Given that almost all "ineffective international talk and cooperation" took place in an unstable empire-building environment, is the outcome any big surprize? When the environment is one of war, why would one not expect that negotiations between the warring parties should be difficult to say the least?

Why do you keep referring to today's international negotiations as if they are being carried out in a '70s environment? No such environment exists today between the nuclear armed nations. That war is over. Negotiations may still be difficult because there are difficult problems to solve; but the un-negotiable problem of territorial occupaton has been removed. Doesn't that seem like a big difference to you, Robert?

gisterme - 03:51pm May 25, 2001 EST (#4202 of 4202)
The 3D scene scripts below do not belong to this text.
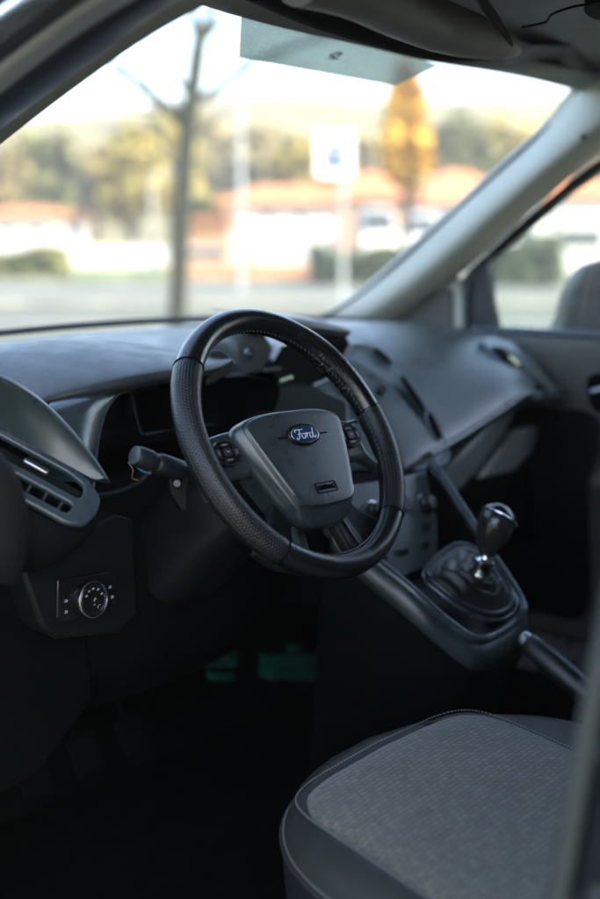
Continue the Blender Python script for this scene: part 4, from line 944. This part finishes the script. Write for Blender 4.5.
# door mirror
mo = [(562, 338), (563, 322), (568, 300), (577, 280), (588, 267), (600, 261), (625, 258), (640, 270), (642, 338)]
mpts = [at(x, y, X=.93) for x, y in mo]
mc_ = sum(mpts, V())/len(mpts)
rr = [[W(pdr, mc_+(p-mc_)*s+V((dx, dx*.9, 0))) for p in catmull(mpts, 3, True)] for s, dx in ((.9, -.008), (1.0, .0), (1.0, .03), (.92, .07), (.6, .10))]
mh = link('mirror_housing', rings_bm(rr, cap0=True, cap1=True), M['dark'], pdr)
link('mirror_seam', tube_bm(Dr([at(581, 340, X=.915), at(583, 310, X=.915), at(588, 285, X=.915), at(594, 268, X=.915)]), .0025, 6), M['seal'], mh)

# ================================================================== OPEN DRIVER DOOR (out of view to the left, added to block light)
dd = thing('driver_door', (-.90, .62, .45), 'open driver door swung out ahead of the windscreen pillar', 'door')
dv = V((-.93, .36, 0)).normalized()
link('door_shell', prism_bm([V((0, 0, .05)), dv*1.12+V((0, 0, .05)), dv*1.14+V((0, 0, .74)), V((0, 0, .80))], V((.03, .07, 0))), M['paint'], dd, bevel=.015)
link('trim_panel', prism_bm([V((.0, -.03, .07)), dv*1.08+V((0, -.03, .07)), dv*1.10+V((0, -.03, .72)), V((0, -.03, .78))], V((0, .03, 0))), M['doord'], dd, bevel=.012)
link('window_frame', tube_bm([V((0, 0, .80)), dv*.55+V((.02, 0, 1.12)), dv*1.12+V((.03, 0, 1.20)), dv*1.14+V((.01, 0, .74))], .022, 10), M['seal'], dd)
link('window', prism_bm([dv*.02+V((0, .02, .80)), dv*.55+V((.02, .02, 1.10)), dv*1.10+V((.03, .02, 1.18)), dv*1.12+V((.01, .02, .74))], V((0, .004, 0))), M['dooglass'], dd)

# ================================================================== SUN VISOR
vis = thing('sun_visor', (.0, .05, 1.69), 'folded grey sun visor tucked under the dark headliner above the windscreen', 'sun visor')
vp = [at(300, -26, Z=1.668), at(350, -14, Z=1.668), at(400, 10, Z=1.668), at(440, 26, Z=1.668), at(475, 37, Z=1.668), at(500, 44, Z=1.668), at(512, 49, Z=1.668), at(518, 52, Z=1.668)]
link('visor_pad', tube_bm(L_(vis, catmull(vp, 3)), [.032]*10+[.031, .030, .028, .026, .024, .021, .018, .015, .012, .009, .006, .003], 18, nrm=(0, 0, 1), flat_=1.2), M['visor'], vis)
vb_ = [at(255, -18, Z=1.69), at(300, 4, Z=1.69), at(350, 22, Z=1.69), at(400, 38, Z=1.69), at(450, 50, Z=1.69), at(500, 56, Z=1.69)]
link('visor_shadow', tube_bm(L_(vis, catmull(vb_, 3)), [.022]*12+[.018, .014, .010, .006], 12, nrm=(0, 0, 1), flat_=1.0), M['black'], vis)  # black strip standing in for the shadow between visor and header
sp_ = [at(474, -14, Z=1.655), at(486, 6, Z=1.655), at(500, 26, Z=1.655), at(512, 44, Z=1.655)]
link('visor_strap', tube_bm(L_(vis, catmull(sp_, 3)), [.009]*6+[.008, .006, .005, .004], 8, flat_=.4, nrm=(0, 0, 1)), M['black'], vis)

# ================================================================== OUTSIDE
def bg(px, py, d): return at(px, py, D=d)
def gnd(px, d, z=0): p = bg(px, 240, d); return V((p.x, p.y, z))
SR = RT.copy()
def emat(name, col, rough=.9, var=.25, sc=1.0, col2=None, bump=0):
    m, nt, b = nodes(name); L = nt.links.new; tc = N(nt, 'ShaderNodeTexCoord'); nz = N(nt, 'ShaderNodeTexNoise', Scale=sc, Detail=8.0); L(tc.outputs['Object'], nz.inputs['Vector'])
    cr = N(nt, 'ShaderNodeValToRGB'); L(nz.outputs['Fac'], cr.inputs[0]); c2 = col2 or [min(1, c*(1+var)) for c in col]
    cr.color_ramp.elements[0].position = .35; cr.color_ramp.elements[1].position = .65
    cr.color_ramp.elements[0].color = (*[c*(1-var) for c in col], 1); cr.color_ramp.elements[1].color = (*c2, 1)
    L(cr.outputs[0], b.inputs['Base Color']); b.inputs['Roughness'].default_value = rough; return m
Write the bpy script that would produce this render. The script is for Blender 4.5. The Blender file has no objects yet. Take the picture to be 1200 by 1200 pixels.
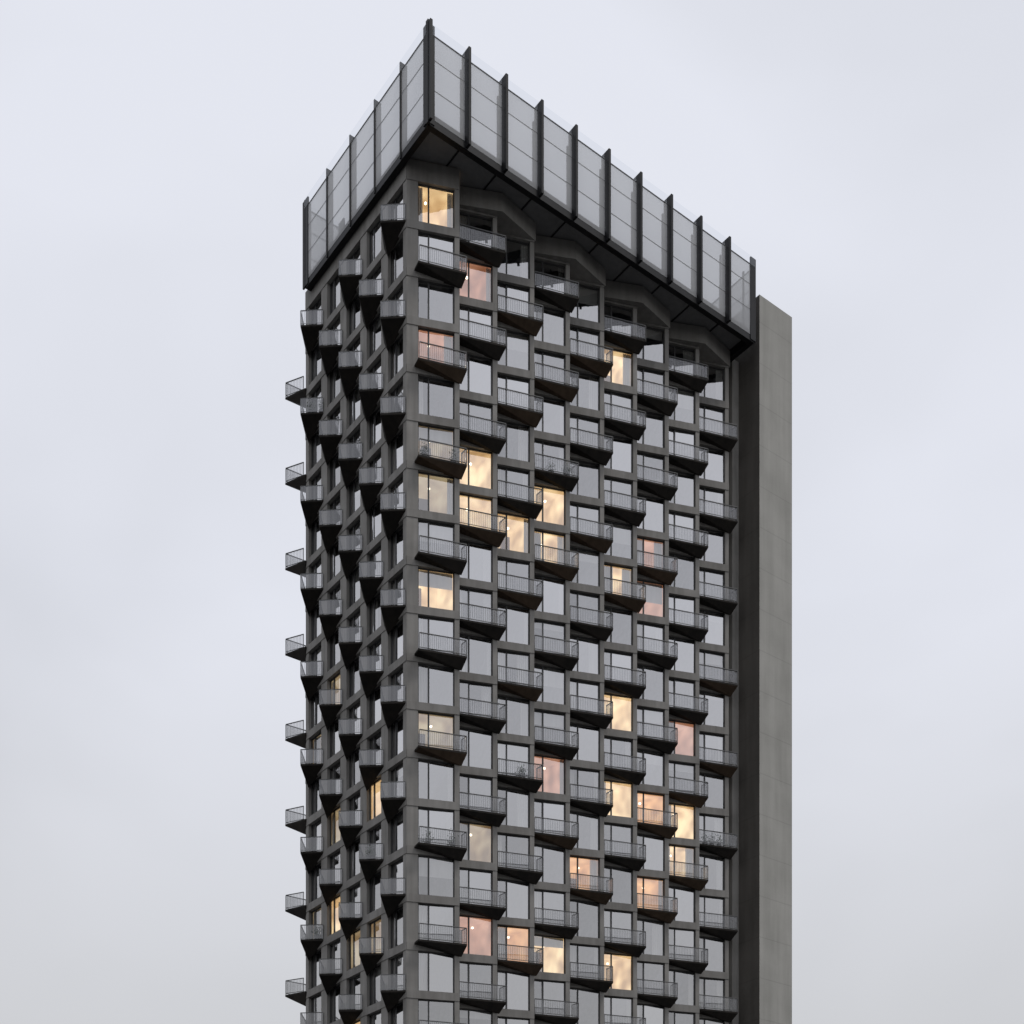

almarst said something way back, haven't got time to search for it, but it was to this effect:

Yes, the cold war is over but it has no "victor" or "defeated" in the same sense as other wars in history.

almarst's point was that nobody really has a right to gloat about "victory" in the cold war. I agree with that completely. Let the age of empire rest in peace.

I must confess that I felt great delight when I saw images of the Berlin wall coming down...images of disbelieving folks from both sides of the wall just sort of milling around together, passing the bottle of celebration, almost not knowing how to act. Images of joyous disbelief, arising from a reality that had been unthinkable for decades. People freely doing today the very thing they would have been shot for doing yesterday. For me, those images, collectively, formed the image of a cardinal point in world history, the end of the age of empire...true cause for celebration.

That delight I felt (and still feel) is not because an enemy was vanquished but because the symbol of a long-standing barrier to human communication was at last being removed. The final active legacy of both Hitler and Stalin was going down once and for all.

almarst is absolutely right in his comment about "victors". The whole world is the victor. Russia and its leadership at the time played the central role in the accomplishment of that victory and, in my view, have as much right to claim it as anybody else. After all, the Russian victory over the "throne of Stalin" resulted in their own liberty along with same for all of occupied eastern Europe.